Un ejemplo de jugada peligrosa fue protagonizada en 2009 por la vicepresidenta Soraya Sáenz de Santamaría. Propietaria de un look funcional y cómodo, sin concesiones a lo femenino, accedió a posar descalza con un vestido sexy para el periódico “El Mundo”. Incluso algunos miembros de su partido se mostraron críticos por considerarlo «un disparate». Desde entonces, no se ha movido de la intrascendencia estilística. En Ciudadanos, Inés Arrimadas ha visto cómo su solvencia dialéctica se ha visto permanentemente eclipsada por el comentario sobre su sex appeal. Significativamente, ha dejado atrás los vestidos ajustados y los escotes sugerentes de la campaña y ha optado por estilismos más discretos que no monopolizan la conversación.

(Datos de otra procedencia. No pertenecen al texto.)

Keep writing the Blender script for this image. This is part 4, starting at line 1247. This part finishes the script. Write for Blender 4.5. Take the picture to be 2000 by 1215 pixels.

Un caso significativo es el de Dolores de Cospedal, sex symbol silenciosa del Partido Popular, y Begoña Villacís, ambas en la línea de una feminidad profesional y con un toque sexy que también clava Ivanka Trump. Recordemos la orden expresa del misógino Donald Trump a las empleadas de la Casa Blanca: «Quiero que se vistan como mujeres.» Además de cumplir la regla Trump, Cospedal y Villacís lucen looks siempre un punto más sofisticados de lo que es habitual y se espera en los ajetreados cargos públicos. Y aunque jamás muestran un centímetro de más de piel, no renuncian a aparecer apretadamente ajustadas. Resultado: sus intervenciones se ven muchas veces respondidas con cierto paternalismo, cierta condescendencia, cierta minusvaloración por su exhibición fashionista, que se suele leer como una fragilidad propia del “sexo débil”.
Y esa puede ser una de las claves de esta controvertida cuestión: ¿Por qué hablamos tanto de lo que se ponen las poderosas y tan poco de lo que dicen o hacen? ¿Por qué tantos analistas y comentaristas políticos prefieren analizar la corrección de sus atuendos en vez de la de sus políticas?